Nel lancio di una nuova famiglia di Btp “tricolori” s’intravvedono almeno due linee strategiche intrecciate. La prima è forse la più visibile nella nota del Mef che ha annunciato per il 5-9 giugno una prima tranche di di Btp “Valore” espressamente rivolti al pubblico “retail” dei risparmiatori individuali. I dati tecnici anticipati sono la scadenza quadriennale, un tasso al momento non definito ma crescente nel tempo e un premio fedeltà per chi terrà i titoli in portafoglio per l’intera durata.
Tutto sembra convergere nell’intento di offrire alle famiglie italiane uno strumento d’investimento calato nell’attualità economico-finanziaria, caratterizzata da inflazione, tassi in crescita (dopo una lunga fase-zero) e mercati molto volatili in tutti i segmenti. Il risultato è che ancora lo scorso marzo la raccolta bancaria (depositi e obbligazioni) si attestava al si sopra dei 2mila miliardi di euro. Uno “zoccolo duro” tranquillizzante sul versante della stabilità creditizia; meno su quello dell’efficienza/efficacia di questa mega-risorsa per la crescita.

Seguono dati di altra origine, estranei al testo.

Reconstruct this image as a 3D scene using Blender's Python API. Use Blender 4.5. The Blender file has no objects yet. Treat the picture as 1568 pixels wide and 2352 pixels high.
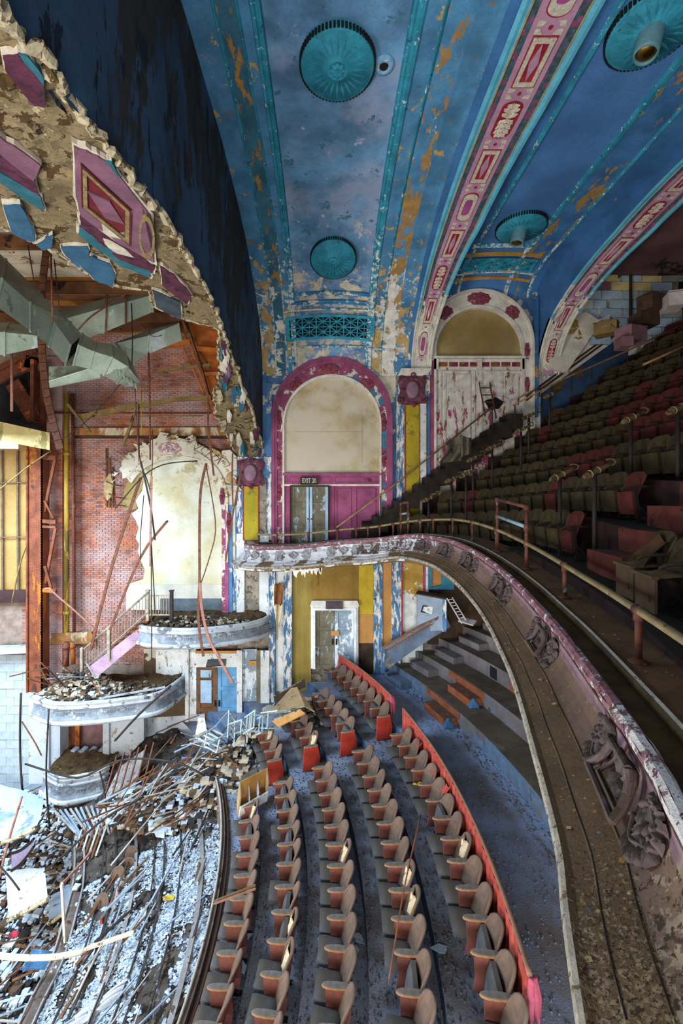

Il Btp “Valore” mira dunque a “scongelare” il risparmio che le famiglie trattengono liquido nonostante l’evidente effetto-erosione dell’inflazione, Il “buono” avrà un rendimento che sarà diverso dallo zero dei conti correnti bancari o postali, a fronte del rischio della Repubblica italiana. Non coprirà l’inflazione attesa e si confronterà con tassi di mercato in decisa crescita: ma nel termine “medio” di quattro anni, il piccolo investitore avrà la certezza di incassare il capitale nominale, il rendimento e una maggiorazione finale. Da parte di uno Stato che torna suo malgrado a essere “banchiere” è certamente una proposta non simbolica: in parte in concorrenza interna (il BancoPosta offre “buoni” dalle caratteristiche confrontabili); in parte con il sistema bancario, che però ha in vetrina principalmente fondi comuni e polizze (la cui redditività può essere più altra ma è più esposta ai rischi di mercato; ciò che rende anche più bassa la protezione del capitale rispetto ai titoli statali).

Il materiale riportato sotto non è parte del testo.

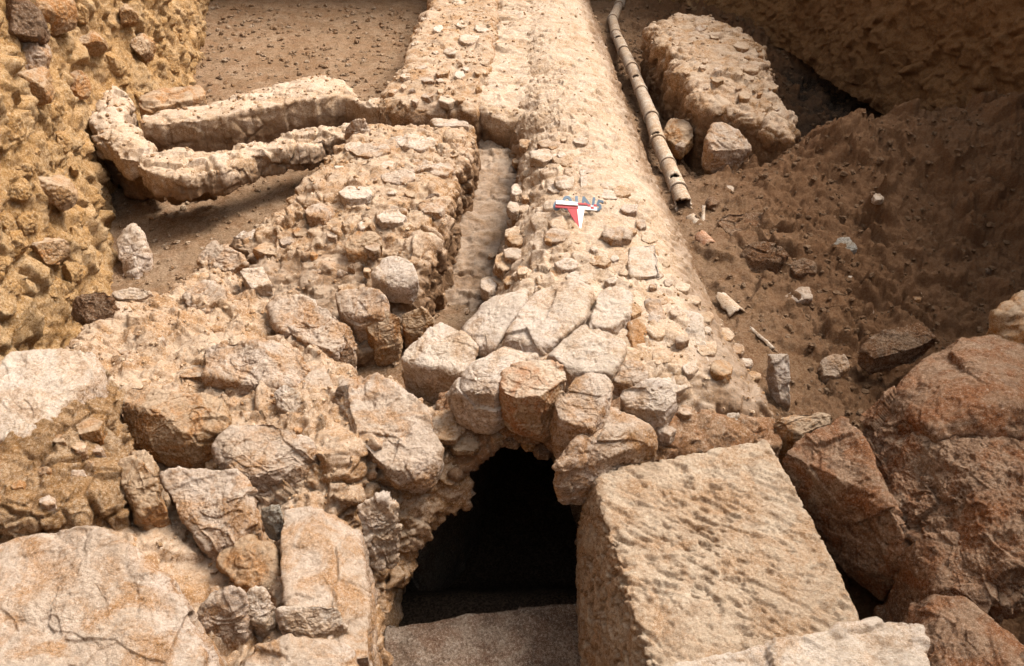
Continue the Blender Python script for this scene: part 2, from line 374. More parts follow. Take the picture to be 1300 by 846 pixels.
def finish(name, V, Fc, mat, label, cat, parent, cell, camp, rough, seed, group=None):
    N_ = normals(V, Fc)
    wp = V+.05*np.stack([fbm(V, 4, 2, seed=seed+k) for k in range(3)], 1)
    F1, F2, cid = worley(wp, cell, seed); st = sstep(.03, .22, F2-F1)
    keep = (np.modf(cid*7.31)[0] < .7).astype(np.float32)
    keep = (np.modf(cid*7.31)[0] < .5).astype(np.float32)
    _, _, _, tl = worley(wp, cell, seed, True)
    d = camp*.75*(st*(.30+.7*(cid-.35)+.8*tl)*keep)
    G1, G2, gid, gt = worley(wp, cell*2.3, seed+3, True); s2 = sstep(.02, .12, G2-G1)
    d += camp*.35*s2*(gid-.5+gt)*(gid > .35)*(1-.6*st*keep)
    fl_ = .25+.75*sstep(-.15, .2, fbm(V, 1.9, 3, seed=seed+40))     # worn flat mortar against broken parts
    d -= camp*.7*sstep(.09, .0, F2-F1)*sstep(-.1, .3, fbm(V, 3, 2, seed=seed+6))
    cr = crag(V, 2.4/cell, seed+9); d += camp*1.6*cr*(.45+.55*fl_)+camp*.30*crag(V, .9/cell, seed+19)*fl_+.0018*rough*fbm(V, 75, 3, .7, seed=seed)
    d += .03*rough*fbm(V, 3.5, 3, seed=seed)+.010*rough*fl_*fbm(V, 14, 4, .6, seed=seed)+.006*rough*fbm(V, 9, 3, .5, ridged=True, seed=seed+5)
    V = V+N_*d[:, None].astype(np.float32)
    o = mk(name, V, Fc, M[mat], parent, attrs={'cell': cid, 'stone': st*keep, 'dirt': np.clip(DZ.get(name, 1)*sstep(-.22, -.42, V[:, 2]-(DZ.get(name+'_z', 0)))*.75+.35*fbm(V, 1.8, 3, seed=seed+60)+DZ.get(name+'_b', 0), 0, 1)})
    if parent is None: tag(o, label, cat, group)
    return o
DZ = {'collapsed_masonry': .25, 'trough_floor': 0, 'trough_floor_b': .6, 'foundation_wall_z': .05, 'arch_bedding': .3, 'gutter_wall': .9, 'wall_fragment_z': .02}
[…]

È vero che uno Stato indebitato come quello italiano trae un beneficio netto dall’inflazione, vedendo diluite le sue passività: il “valore” distribuito dei nuovi Btp è dunque una parziale “restituzione”. Il gioco sembra diventare più “win-win” – fra Stato e contribuenti/risparrmiatori – laddove un collocamento di Btp presso risparmio “nazionale” è un segnale di forza relativa quando l’era dei tassi zero si è conclusa. L’Italia resta un Paese ad alto debito pubblico ma anche ad alto risparmio privato. L’approccio della sinistra (da ultimo del ministro Roberto Gualtieri, oggi in parte ripreso dalla nuova leader Pd Elly Schlein) è noto: quel “giacimento” andrebbe sfruttato a fondo per via fiscale, attraverso una tassazione patrimoniale. Un Governo di centrodestra è certamente ortodosso nel seguire le vie del mercato per mobilizzare i risparmi “tricolori”. Con una finalità collaterale: evitare che – attraverso i mille canali di una globalizzazione depotenziata ma non demolita – il risparmio degli italiani vada a finanziare gli sviluppi altrui e i redditi di intermediari non italiani.